Protesters realize that this may be their last chance to speak freely if the extradition law goes into effect. “We have to stand up for our rights or they will be taken away,” one young protester told The Associated Press. “This is the last fight for Hong Kong,” a pioneering democracy activist told The Wall Street Journal. “The proposal is the most dangerous threat to our freedoms and way of life since the handover.”

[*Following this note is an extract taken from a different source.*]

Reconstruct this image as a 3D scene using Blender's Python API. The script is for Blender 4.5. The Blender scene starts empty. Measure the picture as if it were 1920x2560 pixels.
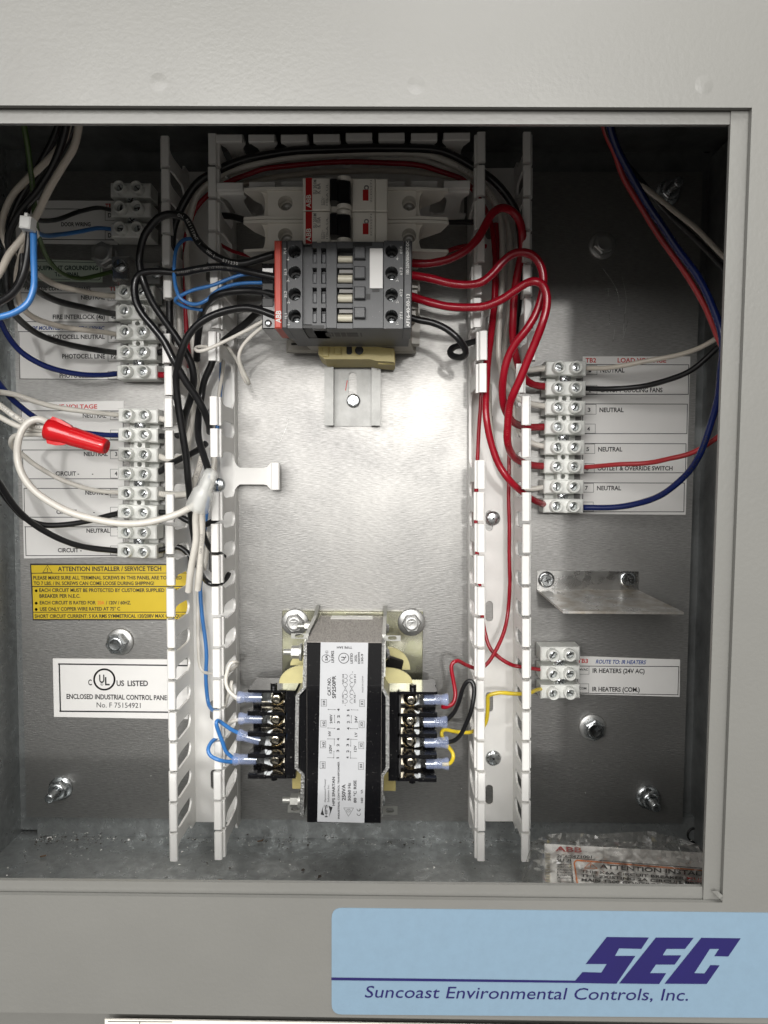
import bpy, math, random
from mathutils import Vector, Matrix
random.seed(7)
scn = bpy.context.scene
COL = scn.collection

# ------------------------------------------------------------------ camera
# Build space: millimetres on the mounting plate: x right, y up, z out of the cabinet (towards the viewer).
# World space: metres, panel upright: (x, y, z)mm -> (x, -z, y) * 0.001
F = 1775.0; DIST = 445.0; CX, CY = 960.0, 1280.0
def _norm(v): return Vector(v).normalized()
_n = _norm((24.0, 94.0, -F))                       # world -z (into the panel) seen from the camera
_x = Vector((1.0, -0.0055, 0.0)); _x = (_x - _n * _x.dot(_n)).normalized()
_z = -_n; _y = _z.cross(_x)
C2B = Matrix((_x, _y, _z))                         # camera space -> build space
def P(px, py, z=0.0):
    d = C2B @ Vector((px - CX, -(py - CY), -F))
    t = (z - DIST) / d.z
    return Vector((d.x * t, d.y * t, z))
def W(v): return Vector((v[0], -v[2], v[1])) * 0.001
B2W = Matrix(((1, 0, 0), (0, 0, -1), (0, 1, 0)))
cam = bpy.data.cameras.new('camera'); camo = bpy.data.objects.new('camera', cam); COL.objects.link(camo)
camo.matrix_world = Matrix.Translation(W((0, 0, DIST))) @ (B2W @ C2B).to_4x4()
cam.sensor_fit = 'VERTICAL'; cam.sensor_height = 24.0; cam.lens = 24.0 * F / 2560.0
cam.clip_start = 0.01; cam.clip_end = 50
scn.camera = camo
# ------------------------------------------------------------------ world and lamps
w = bpy.data.worlds.new('World'); scn.world = w; w.use_nodes = True
nt = w.node_tree; bg = nt.nodes['Background']
tc = nt.nodes.new('ShaderNodeTexCoord'); sx = nt.nodes.new('ShaderNodeSeparateXYZ'); rp = nt.nodes.new('ShaderNodeValToRGB')
mr = nt.nodes.new('ShaderNodeMapRange'); mr.inputs[1].default_value = -1; mr.inputs[2].default_value = 1
nt.links.new(tc.outputs['Generated'], sx.inputs[0]); nt.links.new(sx.outputs['Z'], mr.inputs[0]); nt.links.new(mr.outputs[0], rp.inputs[0])
nt.links.new(rp.outputs[0], bg.inputs[0])
rp.color_ramp.elements[0].color = (0.09, 0.08, 0.07, 1); rp.color_ramp.elements[1].color = (0.67, 0.655, 0.625, 1)
bg.inputs[1].default_value = 1.2
def lamp(name, pos, target, sx_, sy_, power, col, shape='RECTANGLE'):
    l = bpy.data.lights.new(name, 'AREA'); l.shape = shape; l.size = sx_; l.size_y = sy_; l.energy = power; l.color = col
    o = bpy.data.objects.new(name, l); COL.objects.link(o)
    a, b = W(pos), W(target); o.location = a
    o.rotation_euler = (b - a).to_track_quat('-Z', 'Y').to_euler(); return o
lamp('work_light', (170, 270, 2500), (0, 0, 0), 0.09, 0.09, 13, (1.0, 0.982, 0.955), 'ELLIPSE')
lamp('soft_fill', (-330, 560, 1900), (0, 0, 100), 1.9, 0.9, 44, (1.0, 0.98, 0.95))  # added broad soft fill, set out in front to brighten the cabinet inside
lamp('overhead_fill', (280, 690, 540), (60, 0, 200), 0.7, 0.12, 6.0, (1.0, 0.99, 0.96))  # added overhead fill, lights the panel top more than its bottom
scn.view_settings.view_transform = 'Standard'; scn.view_settings.look = 'None'
scn.view_settings.exposure = 0.0; scn.view_settings.gamma = 1.0
scn.render.resolution_x = 768; scn.render.resolution_y = 1024
scn.render.engine = 'CYCLES'
scn.cycles.max_bounces = 8; scn.cycles.transparent_max_bounces = 12

# ------------------------------------------------------------------ materials
def mat(name, col, rough=0.5, metal=0.0, spec=0.5, bump=0.0, bscale=(300, 300, 300), cvar=0.0, cscale=(40, 40, 40),
        rvar=0.0, trans=0.0, coat=0.0, sss=0.0, aniso=0.0, alpha=1.0, col2=None, bdist=0.0002, detail=4.0, dust=0.0):
    m = bpy.data.materials.new(name); m.use_nodes = True; n = m.node_tree.nodes; L = m.node_tree.links
    b = n['Principled BSDF']
    b.inputs['Base Color'].default_value = (*col, 1); b.inputs['Roughness'].default_value = rough
    b.inputs['Metallic'].default_value = metal; b.inputs['Specular IOR Level'].default_value = spec
    b.inputs['Transmission Weight'].default_value = trans; b.inputs['Coat Weight'].default_value = coat
    if sss: b.inputs['Subsurface Weight'].default_value = sss; b.inputs['Subsurface Radius'].default_value = (0.002, 0.002, 0.002); b.inputs['Subsurface Scale'].default_value = 1.0
    b.inputs['Anisotropic'].default_value = aniso; b.inputs['Alpha'].default_value = alpha
    tcn = n.new('ShaderNodeTexCoord')
    def noise(sc, det=4.0, rg=0.55):
        mp = n.new('ShaderNodeMapping'); mp.inputs['Scale'].default_value = sc
        L.new(tcn.outputs['Object'], mp.inputs[0]); t = n.new('ShaderNodeTexNoise')
        t.inputs['Scale'].default_value = 1.0; t.inputs['Detail'].default_value = det; t.inputs['Roughness'].default_value = rg
        L.new(mp.outputs[0], t.inputs[0]); return t
    if bump:
        t = noise(bscale, detail); bn = n.new('ShaderNodeBump'); bn.inputs['Strength'].default_value = bump; bn.inputs['Distance'].default_value = bdist
        L.new(t.outputs[0], bn.inputs['Height']); L.new(bn.outputs[0], b.inputs['Normal'])
    last = None
    if cvar or col2:
        t = noise(cscale, 6.0, 0.65); mx = n.new('ShaderNodeMix'); mx.data_type = 'RGBA'
        c2 = col2 if col2 else tuple(c * (1 - cvar) for c in col)
        mx.inputs[6].default_value = (*col, 1); mx.inputs[7].default_value = (*c2, 1)
        r = n.new('ShaderNodeMapRange'); r.inputs[1].default_value = 0.38; r.inputs[2].default_value = 0.66
        L.new(t.outputs[0], r.inputs[0]); L.new(r.outputs[0], mx.inputs[0]); L.new(mx.outputs[2], b.inputs['Base Color']); last = mx
    if dust:
        t = noise((900, 900, 900), 2.0); r = n.new('ShaderNodeMapRange'); r.inputs[1].default_value = 0.68; r.inputs[2].default_value = 0.72; r.inputs[4].default_value = dust
        L.new(t.outputs[0], r.inputs[0]); mx = n.new('ShaderNodeMix'); mx.data_type = 'RGBA'; mx.inputs[6].default_value = (*col, 1)
        if last: L.new(last.outputs[2], mx.inputs[6])
        mx.inputs[7].default_value = (0.5, 0.48, 0.44, 1); L.new(r.outputs[0], mx.inputs[0]); L.new(mx.outputs[2], b.inputs['Base Color'])
    if rvar:
        t = noise(cscale, 5.0); r = n.new('ShaderNodeMapRange'); r.inputs[1].default_value = 0.3; r.inputs[2].default_value = 0.7
        r.inputs[3].default_value = max(0.02, rough - rvar); r.inputs[4].default_value = rough + rvar
        L.new(t.outputs[0], r.inputs[0]); L.new(r.outputs[0], b.inputs['Roughness'])
    return m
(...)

Hong Kong residents have protested before. In 2003 Hong Kong’s leadership introduced a security bill similar to one used in China to charge political dissidents with crimes. Street protests eventually caused the proposal to not be enacted. In 2014 a protest known by some as the Umbrella Revolution (marked by the yellow umbrellas protesters used to protect themselves from police pepper spray) continued for more than two months but ultimately didn’t stop a new requirement that Hong Kong’s chief executive, while popularly elected, must be a candidate approved by Beijing.

The size of the current protest and determination of the protesters may have surprised authorities and seem to have temporarily stopped the extradition measure from becoming law. The protest is also highlighting to the world the low esteem in which China’s judicial system is held.

China may ban any public mention of its Tiananmen Square protests 30 years ago. But Hong Kong is showing that the desire for basic civil liberties still lives on.